Yes. Cape Town. Still very segregated. I was shocked even though I moved there from Johannesburg. It has large areas of industrial ugliness in a polluted but beautiful setting. And yet we grow to like it. I am so glad you’re writing.
Katherine, thank you for this! Like your essay “Carrying On” in Call Me Okaasan: Adventures in Multicultural Motherhood, it puts the perfect words to numerous aspects of life as an expat mom in a developing country. A joy and an inspiration to read! Can’t wait for your next column.
I loved this, and can’t wait to read more of your adventures. Thank you for taking us to the other side of the world, and dropping us back off again at home.
Katherine, what a gorgeous, rich essay. As a frequent traveler with my young sons, I do wonder what it would be like to up and move to another country. Thank you for sharing your journey. I look forward to the collection of essays to come!
Enjoyed the way you desciribe the mental gymnastics of adjusting to life in middle-class South Africa. Similar challenges and experiences in Egoli-the City of Gold.
Katherine, this is a beautiful piece, poignant and full of insight. I’ve sent the link to friends who left South Africa ten years ago to come to Canada. Keep writing! I look forward to more.

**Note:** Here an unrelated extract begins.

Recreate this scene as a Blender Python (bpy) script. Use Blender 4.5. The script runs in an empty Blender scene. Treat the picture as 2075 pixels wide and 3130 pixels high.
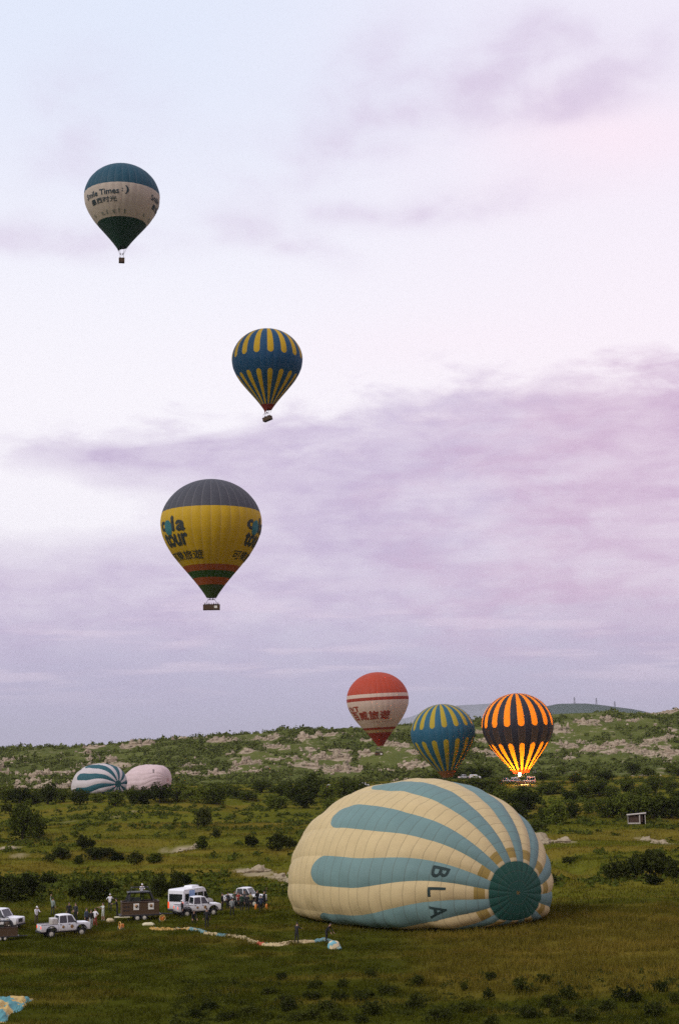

Katherine. I love this piece, it is alive with images – I was there as your children scrambled over you. I love the thought processes and the reflection. I look forward to hearing more. Saffia
Thanks so much for all your comments – both here and on email! I look forward to sharing more stories of Mother City mamas.
This is such a beautiful introduction to your column. I’m glad I came across your writing and look forward to being a regular reader.
Thanks for this beautifully-written, thoughtful piece. I have begun at the start of your column. Can’t wait to read all the rest!